Ettore Boffaro-Paolo Griseri, la Repubblica 12/10/2008, 12 ottobre 2008
ETTORE BOFFANO
PAOLO GRISERI
TORINO - I vertici di Ifil e Exor nascosero la verità sull´equity swap che nel settembre del 2005 impedì alle banche creditrici di rilevare la quota di maggioranza relativa della Fiat. Per questa ragione i pm torinesi Marcello Maddalena a Giancarlo Avenati-Bassi hanno chiesto ieri il rinvio a giudizio dei vertici delle due società: Franzo Grande Stevens, Gianluigi Gabetti e Virgilio Marrone.
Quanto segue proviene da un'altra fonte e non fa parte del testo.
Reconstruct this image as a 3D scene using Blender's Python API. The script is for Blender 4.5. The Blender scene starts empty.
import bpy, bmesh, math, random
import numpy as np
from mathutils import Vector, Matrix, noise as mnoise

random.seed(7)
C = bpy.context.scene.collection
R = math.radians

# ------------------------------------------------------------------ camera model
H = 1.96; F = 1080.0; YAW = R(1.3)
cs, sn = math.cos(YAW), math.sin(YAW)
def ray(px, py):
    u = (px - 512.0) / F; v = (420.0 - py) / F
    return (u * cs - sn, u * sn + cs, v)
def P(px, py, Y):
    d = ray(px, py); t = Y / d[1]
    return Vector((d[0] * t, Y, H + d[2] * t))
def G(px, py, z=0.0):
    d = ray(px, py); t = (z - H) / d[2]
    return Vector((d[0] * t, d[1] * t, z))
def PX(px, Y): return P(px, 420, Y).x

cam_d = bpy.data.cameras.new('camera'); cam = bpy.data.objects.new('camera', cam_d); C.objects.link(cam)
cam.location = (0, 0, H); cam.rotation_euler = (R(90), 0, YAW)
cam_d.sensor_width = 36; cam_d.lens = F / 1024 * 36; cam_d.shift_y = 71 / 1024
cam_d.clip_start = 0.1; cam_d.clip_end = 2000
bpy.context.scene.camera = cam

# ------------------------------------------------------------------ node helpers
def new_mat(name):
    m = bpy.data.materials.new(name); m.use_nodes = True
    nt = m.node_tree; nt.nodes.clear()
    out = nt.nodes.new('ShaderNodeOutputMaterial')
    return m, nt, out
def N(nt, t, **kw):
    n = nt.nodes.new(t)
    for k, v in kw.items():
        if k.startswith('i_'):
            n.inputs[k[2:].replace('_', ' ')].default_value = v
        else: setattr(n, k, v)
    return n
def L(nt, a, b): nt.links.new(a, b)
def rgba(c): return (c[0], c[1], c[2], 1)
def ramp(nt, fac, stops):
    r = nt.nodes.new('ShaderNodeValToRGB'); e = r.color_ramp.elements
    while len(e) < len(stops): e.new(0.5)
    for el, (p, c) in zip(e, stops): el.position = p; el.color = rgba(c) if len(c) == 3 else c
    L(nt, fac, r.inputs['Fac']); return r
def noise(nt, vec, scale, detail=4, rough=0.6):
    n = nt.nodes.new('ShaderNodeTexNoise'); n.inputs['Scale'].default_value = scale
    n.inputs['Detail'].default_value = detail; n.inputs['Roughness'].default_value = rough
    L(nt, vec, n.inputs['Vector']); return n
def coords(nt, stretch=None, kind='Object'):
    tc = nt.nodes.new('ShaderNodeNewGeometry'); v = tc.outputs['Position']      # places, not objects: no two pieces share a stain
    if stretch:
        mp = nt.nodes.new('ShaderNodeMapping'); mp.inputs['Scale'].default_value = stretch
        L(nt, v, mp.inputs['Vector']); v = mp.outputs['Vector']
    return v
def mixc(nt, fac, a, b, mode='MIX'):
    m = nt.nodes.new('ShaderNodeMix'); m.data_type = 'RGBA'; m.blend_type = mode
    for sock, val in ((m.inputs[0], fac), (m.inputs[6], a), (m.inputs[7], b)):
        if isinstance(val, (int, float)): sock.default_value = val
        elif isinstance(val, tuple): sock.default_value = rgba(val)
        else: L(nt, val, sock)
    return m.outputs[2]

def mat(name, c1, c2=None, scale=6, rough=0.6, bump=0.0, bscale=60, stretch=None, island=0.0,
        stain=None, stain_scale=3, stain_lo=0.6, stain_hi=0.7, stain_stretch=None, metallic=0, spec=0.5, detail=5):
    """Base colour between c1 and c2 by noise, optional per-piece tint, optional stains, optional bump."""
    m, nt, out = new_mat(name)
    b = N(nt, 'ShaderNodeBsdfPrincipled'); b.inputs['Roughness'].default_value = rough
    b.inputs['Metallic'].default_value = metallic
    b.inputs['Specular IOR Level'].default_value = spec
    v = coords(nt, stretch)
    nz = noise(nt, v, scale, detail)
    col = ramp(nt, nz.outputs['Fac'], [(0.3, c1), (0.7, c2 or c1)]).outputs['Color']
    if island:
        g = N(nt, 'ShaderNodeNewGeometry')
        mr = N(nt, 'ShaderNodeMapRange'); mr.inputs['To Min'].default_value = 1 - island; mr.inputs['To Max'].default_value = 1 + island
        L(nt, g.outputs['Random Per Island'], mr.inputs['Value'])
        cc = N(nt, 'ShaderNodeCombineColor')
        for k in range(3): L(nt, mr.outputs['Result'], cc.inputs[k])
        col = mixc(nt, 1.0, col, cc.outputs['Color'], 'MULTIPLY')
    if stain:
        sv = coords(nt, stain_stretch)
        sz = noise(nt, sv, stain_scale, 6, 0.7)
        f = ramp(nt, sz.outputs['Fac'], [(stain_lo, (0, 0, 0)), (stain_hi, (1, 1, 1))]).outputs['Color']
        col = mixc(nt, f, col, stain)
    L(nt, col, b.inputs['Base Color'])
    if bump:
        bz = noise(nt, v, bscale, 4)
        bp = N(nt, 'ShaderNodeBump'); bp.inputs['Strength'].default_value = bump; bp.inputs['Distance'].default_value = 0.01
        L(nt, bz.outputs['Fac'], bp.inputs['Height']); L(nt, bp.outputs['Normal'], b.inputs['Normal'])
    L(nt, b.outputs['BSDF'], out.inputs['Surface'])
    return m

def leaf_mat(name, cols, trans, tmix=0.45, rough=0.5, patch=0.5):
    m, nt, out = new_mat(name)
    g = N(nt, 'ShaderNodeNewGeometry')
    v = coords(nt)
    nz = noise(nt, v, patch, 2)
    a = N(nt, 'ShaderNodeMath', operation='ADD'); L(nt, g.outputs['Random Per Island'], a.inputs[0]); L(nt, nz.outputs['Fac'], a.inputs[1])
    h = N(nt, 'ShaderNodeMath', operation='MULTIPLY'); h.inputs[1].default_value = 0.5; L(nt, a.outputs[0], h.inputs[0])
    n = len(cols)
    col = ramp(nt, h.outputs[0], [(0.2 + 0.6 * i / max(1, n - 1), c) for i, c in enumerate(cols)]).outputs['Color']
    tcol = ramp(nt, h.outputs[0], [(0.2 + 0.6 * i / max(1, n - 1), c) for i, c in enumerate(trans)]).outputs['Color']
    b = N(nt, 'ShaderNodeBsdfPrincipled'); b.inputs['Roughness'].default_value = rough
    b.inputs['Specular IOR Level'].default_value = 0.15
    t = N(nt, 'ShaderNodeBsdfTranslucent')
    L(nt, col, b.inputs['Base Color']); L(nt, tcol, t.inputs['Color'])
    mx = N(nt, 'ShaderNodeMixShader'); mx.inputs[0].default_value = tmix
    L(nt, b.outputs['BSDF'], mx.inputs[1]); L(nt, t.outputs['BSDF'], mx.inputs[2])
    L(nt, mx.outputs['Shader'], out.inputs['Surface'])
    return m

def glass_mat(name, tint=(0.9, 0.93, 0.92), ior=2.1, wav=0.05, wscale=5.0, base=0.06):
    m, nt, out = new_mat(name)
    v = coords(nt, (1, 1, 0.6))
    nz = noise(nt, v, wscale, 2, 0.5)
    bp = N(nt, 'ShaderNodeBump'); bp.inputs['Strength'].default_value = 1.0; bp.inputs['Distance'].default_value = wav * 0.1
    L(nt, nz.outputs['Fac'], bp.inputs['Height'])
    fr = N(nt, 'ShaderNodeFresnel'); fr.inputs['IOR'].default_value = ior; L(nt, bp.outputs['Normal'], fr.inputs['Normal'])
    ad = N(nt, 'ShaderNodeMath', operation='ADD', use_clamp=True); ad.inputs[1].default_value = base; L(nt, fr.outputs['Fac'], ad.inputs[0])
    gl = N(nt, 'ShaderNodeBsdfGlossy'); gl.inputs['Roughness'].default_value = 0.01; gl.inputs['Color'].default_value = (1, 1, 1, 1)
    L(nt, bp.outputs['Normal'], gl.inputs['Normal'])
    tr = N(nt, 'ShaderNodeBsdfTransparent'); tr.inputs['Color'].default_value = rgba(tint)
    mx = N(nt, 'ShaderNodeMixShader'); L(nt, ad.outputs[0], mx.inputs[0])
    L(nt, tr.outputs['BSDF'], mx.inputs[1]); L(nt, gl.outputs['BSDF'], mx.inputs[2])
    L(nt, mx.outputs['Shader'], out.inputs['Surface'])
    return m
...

I tre sono stati accusati del reato di aggiotaggio informativo per aver diffuso, il 24 agosto di quell´anno, un comunicato omissivo e dunque non veritiero, così mentendo alla Consob, che aveva chiesto informazioni, e agli azionisti grandi e piccoli che vennero tenuti all´oscuro dell´operazione. Tra le carte sequestrate nell´ufficio di Gabetti nel corso delle indagini, vi sono alcuni appunti da cui si dedurrebbe che l´idea di utilizzare le azioni acquisite con l´equity swap per contrastare l´assalto delle banche era ben precedente all´agosto di quell´anno. Eppure il comunicato del 24 agosto, ora al centro dell´inchiesta, sosteneva che i vertici delle finanziarie degli Agnelli e della stessa Fiat non erano a conoscenza dei motivi per cui in borsa il titolo aveva avuto un comportamento anomalo. Inoltre nello stesso comunicato si affermava che Ifil non aveva messo in campo alcuna manovra per contrastare la prevista trasformazione del debito accumulato verso le banche in azioni, ciò che avrebbe fatto perdere agli Agnelli la leadership tra gli azionisti.
A suo tempo la Consob, al termine di una approfondita indagine amministrativa, aveva già emesso il suo verdetto condannando Gabetti, Grande Stevens e Marrone a un periodo di sospensione dagli incarichi societari e comminando pesanti multe. Il quadro che portò la commissione di vigilanza sulla borsa a considerare colpevoli i tre imputati del gruppo Angelli è analogo a quello che ha spinto ieri i pm torinesi a chiedere il loro rinvio a giudizio nel processo penale che è giunto al momento dell´udienza preliminare di fronte al gup Francesco Moroni.
Il 24 e il 25 ottobre prossimo toccherà alle difese esporre la loro tesi. Che, presumibilmente, ricalcherà quella sostenuta a suo tempo di fronte alla Consob. Nell´occasione i legali del gruppo torinese affermarono che il 24 agosto di quell´anno, a tre sole settimane dalla data in cui le banche avrebbero convertito in azioni il loro credito verso il Lingotto, Ifil non era assolutamente a conoscenza della manovra messa a punto per sventare l´operazione. E´ vero che il vicepresidente di Ifil era quell´avvocato Grande Stevens che aveva studiato il sistema per mantenere la quota degli Agnelli sopra quella delle banche, ma in quel caso, avevano sostenuto i legali, Grande Stevens aveva agito come consulente del gruppo e non come membro del cda dell´Ifil. Uno sdoppiamento di ruoli nella stessa persona che i magistrati Consob non avevano ritenuto credibile.